While the conversation around cybersecurity risks often revolves around external threats, internal ones are among the greatest companies face. Most of these incidents are accidental, not malicious, says Joanne Martin, the CISO advisory practice lead for Hartman Advisors.

How can companies reduce those accidents?

“Culture” she says, “is your tool to eradicate stupidity.”

Internal security initiatives can often feel like an imposition on employees by a small group of cyber-doomsday cultists within a company.

“We’ve seen a tremendous shift in conversation that is occurring at the senior management and board level,”  says Anthony Grieco, security director and trust officer for Cisco. “They [boards and senior management] are now understanding that technology is going to play a tremendous role in enabling the business from a perspective of products that are actually being delivered to the company’s customers.”

Grieco was speaking on the “Security in the Boardroom” panel at a recent cybersecurity forum held by The Chertoff Group, an advisory firm focused solely on security and risk management.

It’s a sort of “trickle-down theory” of security within companies: If upper-level executives can build security into every conversation, not from a tech perspective, but from a business-impact perspective, it will help tie security to the overarching vision and mission of the company, says Deb Fitzgerald, Deltek’s chief information officer.

Cultural shifts require buy-in at the board level. But it can be difficult for CISOs to communicate to their respective boards why they need to implement certain practices without quoting obscure statistics that boards don’t understand.

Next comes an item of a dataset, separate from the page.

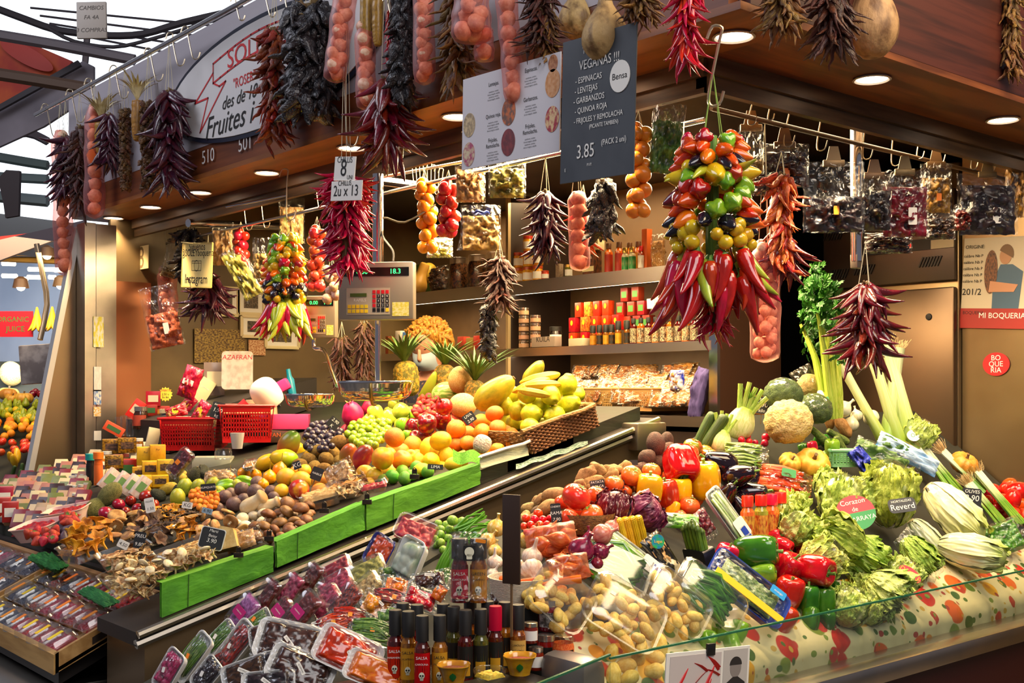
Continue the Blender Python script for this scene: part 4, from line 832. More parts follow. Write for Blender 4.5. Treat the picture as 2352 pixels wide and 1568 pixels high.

“A board needs to designate a member who’s keeping track of security culture. Senior levels can’t abdicate [security responsibility] to the CISO,” says Grieco.

Companies also need to be aware of how both board members and employees will absorb the language used to describe a security initiative.

“When you start talking ‘insider threats,’ your employees start thinking you don’t trust them,” says Martin.

Approaching security as a cultural change, rather than an IT initiative helps employees buy into security without feeling like they’re being accused of doing something wrong.

The more employees think about security from a business impact point of view, the less it will feel like a set of arbitrary hurdles obstructing workflow.

Fortunately, thinking through intelligent security culture has benefits for combatting threats within and beyond the organization, says Grieco.

The fundamentals of security apply both internally and externally, says Grieco: “What are you defending? How are you going to do it? What are your failsafes?”